- Set exercise
Retype the whole listing below, character for character.

- Data provided
■ ■ ■ ■

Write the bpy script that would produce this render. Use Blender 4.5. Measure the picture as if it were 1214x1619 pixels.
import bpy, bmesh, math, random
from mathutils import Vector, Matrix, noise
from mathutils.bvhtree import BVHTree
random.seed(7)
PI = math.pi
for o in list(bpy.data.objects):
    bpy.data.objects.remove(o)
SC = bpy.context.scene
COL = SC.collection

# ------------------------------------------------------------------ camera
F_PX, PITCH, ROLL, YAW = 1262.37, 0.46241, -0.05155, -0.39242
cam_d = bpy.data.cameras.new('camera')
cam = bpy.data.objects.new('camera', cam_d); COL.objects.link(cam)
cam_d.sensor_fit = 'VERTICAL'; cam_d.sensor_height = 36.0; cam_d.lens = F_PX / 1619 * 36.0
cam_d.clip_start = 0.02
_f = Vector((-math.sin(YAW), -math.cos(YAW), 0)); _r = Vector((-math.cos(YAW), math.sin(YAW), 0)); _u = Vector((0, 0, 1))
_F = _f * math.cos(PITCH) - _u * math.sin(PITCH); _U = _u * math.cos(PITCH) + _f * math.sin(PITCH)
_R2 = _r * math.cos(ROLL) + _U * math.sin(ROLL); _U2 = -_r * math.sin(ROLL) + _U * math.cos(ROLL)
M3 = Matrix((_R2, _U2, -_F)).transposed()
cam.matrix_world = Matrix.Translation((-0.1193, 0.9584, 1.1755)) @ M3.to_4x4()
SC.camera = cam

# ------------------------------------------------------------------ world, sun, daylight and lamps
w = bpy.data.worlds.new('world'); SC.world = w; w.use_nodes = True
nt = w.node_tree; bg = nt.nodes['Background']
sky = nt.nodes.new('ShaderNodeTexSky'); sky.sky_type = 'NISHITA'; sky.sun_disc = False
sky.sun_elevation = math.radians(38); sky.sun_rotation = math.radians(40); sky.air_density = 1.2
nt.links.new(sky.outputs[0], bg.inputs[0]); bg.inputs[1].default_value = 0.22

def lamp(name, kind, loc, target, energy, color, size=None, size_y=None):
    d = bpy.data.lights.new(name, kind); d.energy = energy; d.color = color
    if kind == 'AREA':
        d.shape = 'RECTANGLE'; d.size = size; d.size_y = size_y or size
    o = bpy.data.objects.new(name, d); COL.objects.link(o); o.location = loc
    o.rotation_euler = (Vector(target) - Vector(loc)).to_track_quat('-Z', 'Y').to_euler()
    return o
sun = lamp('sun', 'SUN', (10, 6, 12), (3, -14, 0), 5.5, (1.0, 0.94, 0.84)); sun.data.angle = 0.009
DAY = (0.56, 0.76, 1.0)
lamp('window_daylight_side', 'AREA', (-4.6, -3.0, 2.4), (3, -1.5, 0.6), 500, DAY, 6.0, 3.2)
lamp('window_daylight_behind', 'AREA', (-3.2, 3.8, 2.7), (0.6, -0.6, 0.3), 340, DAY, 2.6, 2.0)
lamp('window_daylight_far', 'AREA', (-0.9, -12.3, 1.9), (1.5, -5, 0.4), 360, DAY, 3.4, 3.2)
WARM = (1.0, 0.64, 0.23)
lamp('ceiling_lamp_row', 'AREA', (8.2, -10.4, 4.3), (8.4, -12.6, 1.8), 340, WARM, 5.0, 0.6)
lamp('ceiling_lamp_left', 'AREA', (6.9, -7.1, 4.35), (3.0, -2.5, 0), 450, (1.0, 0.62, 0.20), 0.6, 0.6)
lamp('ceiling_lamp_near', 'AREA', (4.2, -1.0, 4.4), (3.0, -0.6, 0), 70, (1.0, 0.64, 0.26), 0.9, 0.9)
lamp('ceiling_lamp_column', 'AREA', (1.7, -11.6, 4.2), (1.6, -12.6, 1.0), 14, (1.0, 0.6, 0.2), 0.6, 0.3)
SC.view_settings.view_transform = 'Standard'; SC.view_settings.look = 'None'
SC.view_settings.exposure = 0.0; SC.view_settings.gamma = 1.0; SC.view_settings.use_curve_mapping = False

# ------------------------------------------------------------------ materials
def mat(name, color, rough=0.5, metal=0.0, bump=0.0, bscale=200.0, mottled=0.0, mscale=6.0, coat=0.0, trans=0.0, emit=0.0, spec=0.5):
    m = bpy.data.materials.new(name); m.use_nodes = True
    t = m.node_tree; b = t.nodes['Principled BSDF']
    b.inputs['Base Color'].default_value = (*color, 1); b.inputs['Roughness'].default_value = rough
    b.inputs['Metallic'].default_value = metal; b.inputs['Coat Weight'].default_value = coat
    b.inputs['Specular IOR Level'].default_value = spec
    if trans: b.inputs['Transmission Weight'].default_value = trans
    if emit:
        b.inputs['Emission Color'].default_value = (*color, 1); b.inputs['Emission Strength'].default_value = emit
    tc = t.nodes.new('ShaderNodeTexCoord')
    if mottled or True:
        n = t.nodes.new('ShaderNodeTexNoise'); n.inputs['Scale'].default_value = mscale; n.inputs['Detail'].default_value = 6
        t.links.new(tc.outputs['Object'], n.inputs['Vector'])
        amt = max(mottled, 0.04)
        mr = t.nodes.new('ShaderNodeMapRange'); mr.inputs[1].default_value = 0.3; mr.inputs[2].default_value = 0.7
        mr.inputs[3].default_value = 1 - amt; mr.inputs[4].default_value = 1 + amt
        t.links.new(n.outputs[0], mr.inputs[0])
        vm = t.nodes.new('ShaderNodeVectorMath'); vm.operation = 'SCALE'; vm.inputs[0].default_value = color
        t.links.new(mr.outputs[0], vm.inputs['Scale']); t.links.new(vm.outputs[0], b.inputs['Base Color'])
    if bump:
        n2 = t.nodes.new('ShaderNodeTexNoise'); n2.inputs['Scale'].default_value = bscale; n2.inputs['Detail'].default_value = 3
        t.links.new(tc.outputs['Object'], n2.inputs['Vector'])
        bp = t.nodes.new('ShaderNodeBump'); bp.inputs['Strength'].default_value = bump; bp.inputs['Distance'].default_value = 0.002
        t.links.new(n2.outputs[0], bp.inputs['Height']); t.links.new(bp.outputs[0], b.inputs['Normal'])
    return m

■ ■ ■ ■

- Reply
Write the bpy script that would produce this render. Use Blender 4.5. Measure the picture as if it were 1214x1619 pixels.
import bpy, bmesh, math, random
from mathutils import Vector, Matrix, noise
from mathutils.bvhtree import BVHTree
random.seed(7)
PI = math.pi
for o in list(bpy.data.objects):
    bpy.data.objects.remove(o)
SC = bpy.context.scene
COL = SC.collection

# ------------------------------------------------------------------ camera
F_PX, PITCH, ROLL, YAW = 1262.37, 0.46241, -0.05155, -0.39242
cam_d = bpy.data.cameras.new('camera')
cam = bpy.data.objects.new('camera', cam_d); COL.objects.link(cam)
cam_d.sensor_fit = 'VERTICAL'; cam_d.sensor_height = 36.0; cam_d.lens = F_PX / 1619 * 36.0
cam_d.clip_start = 0.02
_f = Vector((-math.sin(YAW), -math.cos(YAW), 0)); _r = Vector((-math.cos(YAW), math.sin(YAW), 0)); _u = Vector((0, 0, 1))
_F = _f * math.cos(PITCH) - _u * math.sin(PITCH); _U = _u * math.cos(PITCH) + _f * math.sin(PITCH)
_R2 = _r * math.cos(ROLL) + _U * math.sin(ROLL); _U2 = -_r * math.sin(ROLL) + _U * math.cos(ROLL)
M3 = Matrix((_R2, _U2, -_F)).transposed()
cam.matrix_world = Matrix.Translation((-0.1193, 0.9584, 1.1755)) @ M3.to_4x4()
SC.camera = cam

# ------------------------------------------------------------------ world, sun, daylight and lamps
w = bpy.data.worlds.new('world'); SC.world = w; w.use_nodes = True
nt = w.node_tree; bg = nt.nodes['Background']
sky = nt.nodes.new('ShaderNodeTexSky'); sky.sky_type = 'NISHITA'; sky.sun_disc = False
sky.sun_elevation = math.radians(38); sky.sun_rotation = math.radians(40); sky.air_density = 1.2
nt.links.new(sky.outputs[0], bg.inputs[0]); bg.inputs[1].default_value = 0.22

def lamp(name, kind, loc, target, energy, color, size=None, size_y=None):
    d = bpy.data.lights.new(name, kind); d.energy = energy; d.color = color
    if kind == 'AREA':
        d.shape = 'RECTANGLE'; d.size = size; d.size_y = size_y or size
    o = bpy.data.objects.new(name, d); COL.objects.link(o); o.location = loc
    o.rotation_euler = (Vector(target) - Vector(loc)).to_track_quat('-Z', 'Y').to_euler()
    return o
sun = lamp('sun', 'SUN', (10, 6, 12), (3, -14, 0), 5.5, (1.0, 0.94, 0.84)); sun.data.angle = 0.009
DAY = (0.56, 0.76, 1.0)
lamp('window_daylight_side', 'AREA', (-4.6, -3.0, 2.4), (3, -1.5, 0.6), 500, DAY, 6.0, 3.2)
lamp('window_daylight_behind', 'AREA', (-3.2, 3.8, 2.7), (0.6, -0.6, 0.3), 340, DAY, 2.6, 2.0)
lamp('window_daylight_far', 'AREA', (-0.9, -12.3, 1.9), (1.5, -5, 0.4), 360, DAY, 3.4, 3.2)
WARM = (1.0, 0.64, 0.23)
lamp('ceiling_lamp_row', 'AREA', (8.2, -10.4, 4.3), (8.4, -12.6, 1.8), 340, WARM, 5.0, 0.6)
lamp('ceiling_lamp_left', 'AREA', (6.9, -7.1, 4.35), (3.0, -2.5, 0), 450, (1.0, 0.62, 0.20), 0.6, 0.6)
lamp('ceiling_lamp_near', 'AREA', (4.2, -1.0, 4.4), (3.0, -0.6, 0), 70, (1.0, 0.64, 0.26), 0.9, 0.9)
lamp('ceiling_lamp_column', 'AREA', (1.7, -11.6, 4.2), (1.6, -12.6, 1.0), 14, (1.0, 0.6, 0.2), 0.6, 0.3)
SC.view_settings.view_transform = 'Standard'; SC.view_settings.look = 'None'
SC.view_settings.exposure = 0.0; SC.view_settings.gamma = 1.0; SC.view_settings.use_curve_mapping = False

# ------------------------------------------------------------------ materials
def mat(name, color, rough=0.5, metal=0.0, bump=0.0, bscale=200.0, mottled=0.0, mscale=6.0, coat=0.0, trans=0.0, emit=0.0, spec=0.5):
    m = bpy.data.materials.new(name); m.use_nodes = True
    t = m.node_tree; b = t.nodes['Principled BSDF']
    b.inputs['Base Color'].default_value = (*color, 1); b.inputs['Roughness'].default_value = rough
    b.inputs['Metallic'].default_value = metal; b.inputs['Coat Weight'].default_value = coat
    b.inputs['Specular IOR Level'].default_value = spec
    if trans: b.inputs['Transmission Weight'].default_value = trans
    if emit:
        b.inputs['Emission Color'].default_value = (*color, 1); b.inputs['Emission Strength'].default_value = emit
    tc = t.nodes.new('ShaderNodeTexCoord')
    if mottled or True:
        n = t.nodes.new('ShaderNodeTexNoise'); n.inputs['Scale'].default_value = mscale; n.inputs['Detail'].default_value = 6
        t.links.new(tc.outputs['Object'], n.inputs['Vector'])
        amt = max(mottled, 0.04)
        mr = t.nodes.new('ShaderNodeMapRange'); mr.inputs[1].default_value = 0.3; mr.inputs[2].default_value = 0.7
        mr.inputs[3].default_value = 1 - amt; mr.inputs[4].default_value = 1 + amt
        t.links.new(n.outputs[0], mr.inputs[0])
        vm = t.nodes.new('ShaderNodeVectorMath'); vm.operation = 'SCALE'; vm.inputs[0].default_value = color
        t.links.new(mr.outputs[0], vm.inputs['Scale']); t.links.new(vm.outputs[0], b.inputs['Base Color'])
    if bump:
        n2 = t.nodes.new('ShaderNodeTexNoise'); n2.inputs['Scale'].default_value = bscale; n2.inputs['Detail'].default_value = 3
        t.links.new(tc.outputs['Object'], n2.inputs['Vector'])
        bp = t.nodes.new('ShaderNodeBump'); bp.inputs['Strength'].default_value = bump; bp.inputs['Distance'].default_value = 0.002
        t.links.new(n2.outputs[0], bp.inputs['Height']); t.links.new(bp.outputs[0], b.inputs['Normal'])
    return m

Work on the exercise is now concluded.